"Produce your cause, saith the LORD; bring forth your strong reasons, saith the King of Jacob."
Isaiah 41:21
"Reason and free inquiry are the only effectual agents against error."
"Error of opinion may be tolerated where reason is left free to combat it."
Thomas Jefferson
Bringing out the big guns in leading with these quotations; they invoke the authority of no less than the ultimate 'founding Father' and a United States founding father. It give me comfort as I venture into what at times has come to feel like the 'no mans land' of disputation. While I addressed this recently in a comment, given the potential volatility of the topic of fascism, and the passions that run deep regarding the historic figure of President Reagan, it seems a good time to stop and elaborate on that particular comment.
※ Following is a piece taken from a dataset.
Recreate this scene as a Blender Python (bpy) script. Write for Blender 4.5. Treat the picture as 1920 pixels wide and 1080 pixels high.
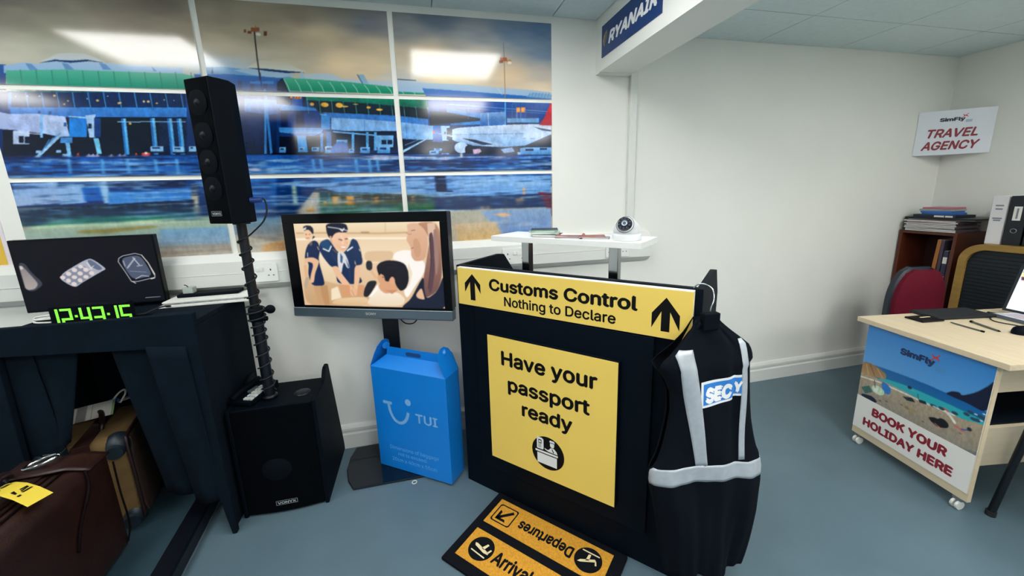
import bpy, bmesh, math, random
import numpy as np
from mathutils import Matrix, Vector, geometry

S = bpy.context.scene
for o in list(bpy.data.objects):
    bpy.data.objects.remove(o)
COL = S.collection
R = math.radians

# ------------------------------------------------------------------ camera
cam_d = bpy.data.cameras.new('camera')
cam_d.sensor_width = 36.0
cam_d.lens = 13.5
cam_d.shift_y = -0.01443
cam_d.clip_start = 0.02
cam = bpy.data.objects.new('camera', cam_d)
COL.objects.link(cam)
cam.matrix_world = Matrix(((0.972298, 0.073675, -0.22183, 0.0),
                           (-0.232031, 0.189493, -0.954073, -2.087595),
                           (-0.028256, 0.979114, 0.201338, 1.36184),
                           (0, 0, 0, 1)))
S.camera = cam

# ------------------------------------------------------------------ light, exposure
W = bpy.data.worlds.new('world')
S.world = W
W.use_nodes = True
W.node_tree.nodes['Background'].inputs[0].default_value = (0.55, 0.65, 0.75, 1)
W.node_tree.nodes['Background'].inputs[1].default_value = 0.05
S.view_settings.view_transform = 'Standard'
S.view_settings.look = 'None'
S.view_settings.gamma = 1.0
S.view_settings.use_curve_mapping = False
S.view_settings.exposure = 0.58
LIGHT_STRENGTH = 11.0
LEFT_Z, RIGHT_Z = 2.25, 2.2
# centres of the square ceiling lights (x, y); far rows unseen, added as fill
LIGHT_SPOTS = [(-1.48, -.855), (.305, -.855), (-1.399, -2.075), (.431, -2.075), (-3.229, -2.075), (-1.399, -3.905), (.431, -3.905), (-1.399, -5.735), (.431, -5.735), (1.703, -1.875), (2.923, -1.875), (1.703, -3.705), (2.923, -3.705), (1.703, -5.535)]

# ------------------------------------------------------------------ helpers
def lin(h):
    if isinstance(h, str):
        c = [int(h[i:i + 2], 16) / 255 for i in (0, 2, 4)]
    else:
        c = [v / 255 for v in h]
    return tuple(v / 12.92 if v <= 0.04045 else ((v + 0.055) / 1.055) ** 2.4 for v in c)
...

I wrote about the pleasure of argument, instead of hateful argument. One of the best examples was a comment from KRod under an older posting of mine, "First Comes Love, Then Comes Marriage", where he 'went all Tina Turner' on me with a rewrite of the Lyrics "What's Love Got to Do with It". It was clever and it was charming, and I was caught off guard enough by it that I had to get up, go get another cup of coffee, and regroup my thoughts to respond, all of which I thoroughly enjoyed. Very little in argumentation can put me off balance the way that did; I laughed out loud at my monitor in delight, and applauded it.
This was in sharp contrast to other exchanges from both sides of topics that traded insults to people AND to arguments, instead of being specifically critical of failings or weakness in the substance of the facts or reasoning being advanced.
I do not wish in any measure to diminish the passions of this or any other topic. But I do wish again to insist on the civility, and the enjoyment of cordial disagreement. Both Pen and I have experienced first hand what it is like to be the minority dissenting opinion on other sites; all the more reason to expressly welcome and encourage that dissent here. I have elaborated elsewhere on all that it adds, so I won't repeat myself.
What I didn't say that still needs saying is that it is not a weakness to acknowledge a point well made, an argument well reasoned, or a fact well researched by 'the other side'. Disagreement and /or criticism is stronger for being both specific to an argument, and polite rather than personally insulting. Calling an argument stupid is not a good response; better is to point out how and where it is faulty, preferably supported by objective fact.
This is a good place to point out that the more objective, the less subjective, the less distinctly biased information is, the stronger it is and the better it supports a conclusion or an argument. The more information is first hand, and the less it is filtered through second and third hand ideology, the better it supports a position or a contention. To the degree that a supporting item is NOT, the greater the basis, even the necessity, for it to be challenged. While that kind of challenge may cause a person to feel put on the spot, that is still very VERY different than a personal attack on the challenged.
There has been ample disagreement on topics here, and some surprising agreement as well, unexpected points of agreement. The more we are able to find agreement in fact, and in how we disagree, and the less that we allow ideology to be divisive, the more we have a common ground for the meeting of minds. Without that common ground, without that meeting of minds, we have an argument of shouting echoes rather than a direct engagement of individuals.
Time to tuck the soap box back under the laundry tub, and go back to my own happy, dull digging into research on a variety of topics for future writing. My closing thought is that when I log on to Penigma, I envision a seasonally appropriate gathering. In July, sitting around on comfortable outdoor furniture with a platter of barbecue and the appropriate beverages like beer or iced tea or lemonade, augmenting rowdy, raucous, LOUD conversation, discussions with passion and intensity. To the degree that there are fewer voices, there is less intensity and passion and .... less fun in the gathering. My parting thought is a toast to the more the merrier, and to wit and cleverness, even humor, to go with the passionate points of view.
"He who will not reason is a bigot; he who cannot is a fool; and he who dares not is a slave."